Não sou apologista da existência frugal, nem defendo a fuga para as marcas brancas de tudo. Mas daí até consumir todo e qualquer artigo que a Apple decida parir como se fosse a salvação do purgatório, calma. Não nos sairá demasiado cara esta necessidade de consumir qualquer i-cena que se nos apresente? Aos consumidores compulsivos da maçã, obrigo-me a perguntar: crise, qual crise?
Engraçado como estamos em crise mas olhamos à volta e vemos uma média de 1 MacBook, 1 iPad e 1,5 iPhones por cabeça. Vejo as pessoas a consumir estes bonitos artigos de design com urgência, sofreguidão, como se de bens de primeira necessidade se tratasse.
Entre os consumidores estão amigos meus que eu sei que contam os tostões no fim do mês. E eu pergunto: oi? E eles respondem: “Ah mas a Apple é mais amiga do utilizador”, “Ah mas a Apple processa melhor o AutoCAD”, “Ah mas a câmara da Apple é melhor” – há justificações para o freguês de qualquer ofício, todas a puxar para o fraquinho, porque na realidade a verdade é só uma: a Apple é mais cool. É trendy. É sexy. É amiga do utilizador, sim senhor, mas por contágio na transferência de coolness, trendiness e sexyness.
É o Prozac dos consumidores de tecnologia, só que em placebo e com dois efeitos secundários recorrentes após a compra: a bancarrota e tonturas, derivado de se estar habituado ao Windows e ter de se dançar a lambada cada vez que se procura alguma coisa.

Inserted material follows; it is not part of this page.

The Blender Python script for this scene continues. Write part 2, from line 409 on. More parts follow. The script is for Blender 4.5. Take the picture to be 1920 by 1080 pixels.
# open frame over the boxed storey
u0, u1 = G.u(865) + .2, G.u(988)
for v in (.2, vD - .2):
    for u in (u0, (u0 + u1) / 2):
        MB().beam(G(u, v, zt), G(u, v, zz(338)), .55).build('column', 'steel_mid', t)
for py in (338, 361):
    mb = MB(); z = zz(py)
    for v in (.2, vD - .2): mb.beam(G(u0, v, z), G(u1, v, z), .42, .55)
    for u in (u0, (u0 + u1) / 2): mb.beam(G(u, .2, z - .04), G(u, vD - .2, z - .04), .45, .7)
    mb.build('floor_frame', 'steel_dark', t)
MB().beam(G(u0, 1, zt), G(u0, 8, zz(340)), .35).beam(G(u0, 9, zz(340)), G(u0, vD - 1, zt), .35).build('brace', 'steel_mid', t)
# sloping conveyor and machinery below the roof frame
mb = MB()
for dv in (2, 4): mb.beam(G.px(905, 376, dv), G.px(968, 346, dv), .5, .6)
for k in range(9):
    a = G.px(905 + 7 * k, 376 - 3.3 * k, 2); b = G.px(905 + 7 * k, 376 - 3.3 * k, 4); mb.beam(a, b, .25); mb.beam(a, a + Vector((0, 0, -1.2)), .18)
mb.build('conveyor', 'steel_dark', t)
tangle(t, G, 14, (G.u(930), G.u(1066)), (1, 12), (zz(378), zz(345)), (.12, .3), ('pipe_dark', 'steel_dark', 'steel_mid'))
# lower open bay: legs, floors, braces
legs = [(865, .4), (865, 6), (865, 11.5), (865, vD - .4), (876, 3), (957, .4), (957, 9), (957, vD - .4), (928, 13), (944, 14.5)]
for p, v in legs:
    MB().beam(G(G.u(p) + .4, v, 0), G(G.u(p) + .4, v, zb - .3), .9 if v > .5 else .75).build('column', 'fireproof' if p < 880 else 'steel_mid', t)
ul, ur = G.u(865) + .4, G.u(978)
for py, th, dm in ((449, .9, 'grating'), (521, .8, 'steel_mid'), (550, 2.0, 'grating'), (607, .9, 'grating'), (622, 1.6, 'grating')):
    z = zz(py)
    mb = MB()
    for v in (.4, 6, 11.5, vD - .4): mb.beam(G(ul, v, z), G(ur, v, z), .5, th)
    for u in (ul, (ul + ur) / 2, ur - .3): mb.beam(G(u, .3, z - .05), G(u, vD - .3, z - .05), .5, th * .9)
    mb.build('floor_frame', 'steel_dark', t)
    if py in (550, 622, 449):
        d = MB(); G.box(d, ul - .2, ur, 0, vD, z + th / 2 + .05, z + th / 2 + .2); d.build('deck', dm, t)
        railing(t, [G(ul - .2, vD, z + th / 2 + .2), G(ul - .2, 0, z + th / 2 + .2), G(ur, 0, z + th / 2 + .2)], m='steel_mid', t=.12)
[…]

Não sou apologista da existência frugal, nem defendo a fuga para as marcas brancas de TUDO, porque afinal a economia tem de desenferrujar, é importante dar saúde ao poder de compra, encher a carteira de recibos até não conseguirmos fechar, não digo que não. Mas daí até consumir todo e qualquer artigo que a Apple decida parir como se fosse a salvação do purgatório, calma. Em tempos de crise, a maçã de Steve Jobs é a kriptonite da frugalidade. A marca é de tal forma coerciva que chegará o dia em que inventa uma edição limitada de, sei lá, chanatos de esponja daqueles com velcro que fazem rack rack, e pimba, recorde de vendas, tudo a chinelar faça sol faça chuva.
Há que ver os produtos da Apple como são: caros. Mais caros do que os outros. E depois há o IPad, aquele híbrido que não é PC nem smartphone mas fica ali naquela miríade que não molha nem desmolha, diz que “dá para tudo” mas não é tão pequeno que caiba no bolso nem tão grande que corra o Autocad. Na realidade não vem responder a nenhuma necessidade nova e “crítica” da vida humana, mais bem fosse um tablet de Milka para as cachopas com menstruação. É apenas mais um ecrã com pernas, friendly mas exclusivo, na moda mas “alternativo”, com design universalmente consumido mas ironicamente “único”.
Se assim é, o valor acrescentado para o seu portador torna-o comparável a um bonito Casio, uns modernos Ray Ban, uma ousada Louis Vuitton ou outras barbáries dispendiosas à custa de um logo sem que a funcionalidade faça jus. E não é essa a beleza do Marketing?
No tempo em que as vacas gordas podiam engordar, até percebia. Mas agora, olhando para os mileuristas da vida, uma geração que come tudo o que tem no frigorífico a cinco dias do final do mês, não lhes sairá demasiado cara essa escravidão expectante para largar 1800 balas em qualquer I-cena que se lhes apresente? Não será injusto apontar-se o dedo às Pepas Xavieres da vida? Não será de não estranhar o não terem dinheiro para férias? Não o digo com mesquinhice, também eu sofro o poder de sedução do MacBook, mas assumo o mileurismo em voz alta: não-tenho-dinheiro. A vocês, compradores compulsivos da maçã, pergunto sem qualquer arrogância: crise, qual crise?
Este discurso é o mesmo quando falamos do Starbucks, o assalto à nossa carteira por meio litro de cafágua mascarado de bica em copo de cartão com o nosso nome escrito. Mesmo quando somos claramente fêmea e o empregado se precipita na nossa direcção com um capuccino em chamas: “Carlos?!”.
And then again, continuamos a lá ir, e a depositar no conforto fofo dos sofás o álibi perfeito para pagarmos bem, bem mais caro, e não nos sentirmos mal por isso.